Luego puso la vela ante el pecho del Cristo: “Mira: por tu culpa le traspasaron su divinísimo costado”. Iba a llevar la vela hacia los pies de la imagen cuando le dijo Garrajarra: “No le acerque tanto la vela, padrecito. Le va a quemar algo y luego va a decir que también fue por mi culpa”… Ayer lo vimos desde el portal de la cabaña montañesa: un espléndido ejemplar de oso negro. Pasó frente a nosotros como si no existiéramos, como si él fuera el único habitante de este bosque en las faldas de la alta sierra que llaman de Las Ánimas. El oso negro se había extinguido casi en Coahuila. Era uno de los más preciados trofeos de los cazadores; los campesinos lo acosaban porque –decían– les mataba a sus vacas y caballos. Una drástica veda puso fin a la cacería y al acoso, y la especie se recuperó maravillosamente, hasta el punto en que ahora hay letreros en las carreteras advirtiendo de la presencia de osos a fin de que los conductores tomen precauciones para no arrollarlos.
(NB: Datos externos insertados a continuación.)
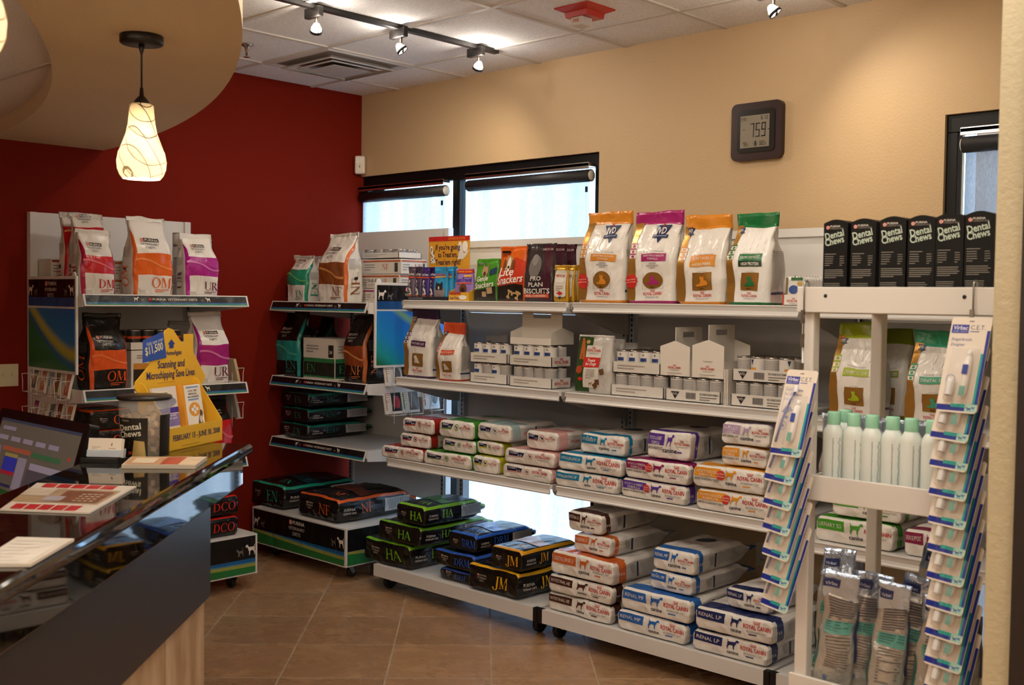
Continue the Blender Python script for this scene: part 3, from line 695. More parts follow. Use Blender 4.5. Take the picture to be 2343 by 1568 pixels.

La naturaleza es prodigiosa. Ella sola se cura las heridas que le infligimos los humanos. Lo único que debemos hacer es dejarla en paz. Así viviríamos en un mundo mejor. Un mundo como el que atisbamos mi señora y yo cuando vimos pasar frente a nosotros, desde el portal de la cabaña montañesa, a ese orgulloso monarca de los bosques… Ya conocemos a Capronio: es un sujeto ruin y desconsiderado. Cierto día llegó al trabajo con las ropas en desorden, lleno de tierra y desgreñado. Uno de sus compañeros le preguntó: “¿Por qué vienes así?”. Respondió Capronio, sombrío: “Acabo de enterrar a mi suegra”. El que había preguntado era actor aficionado, de modo que dijo: “Ahora lo comprendo todo”. “Sí –confirmó Capronio. Ella no se dejaba enterrar”…
El nieto le comentó a su abuelo, señor de 80 años: “Te noto fatigado”. Explicó el veterano: “Ayer por la mañana le hice el amor en mi casa a una mujer que vive en el extremo sur de la ciudad. Al mediodía recibí a otra que vive en el extremo norte y también le hice el amor. En la tarde me visitó una más que vive en el extremo oriente, y también le hice el amor. Y por la noche vino otra que vive en el extremo poniente, y también le hice el amor”. “¡Abuelo! –exclamó el nieto asombrado. ¿Cómo puedes hacer eso?”. Explicó el señor: “Las cuatro tienen coche”… FIN.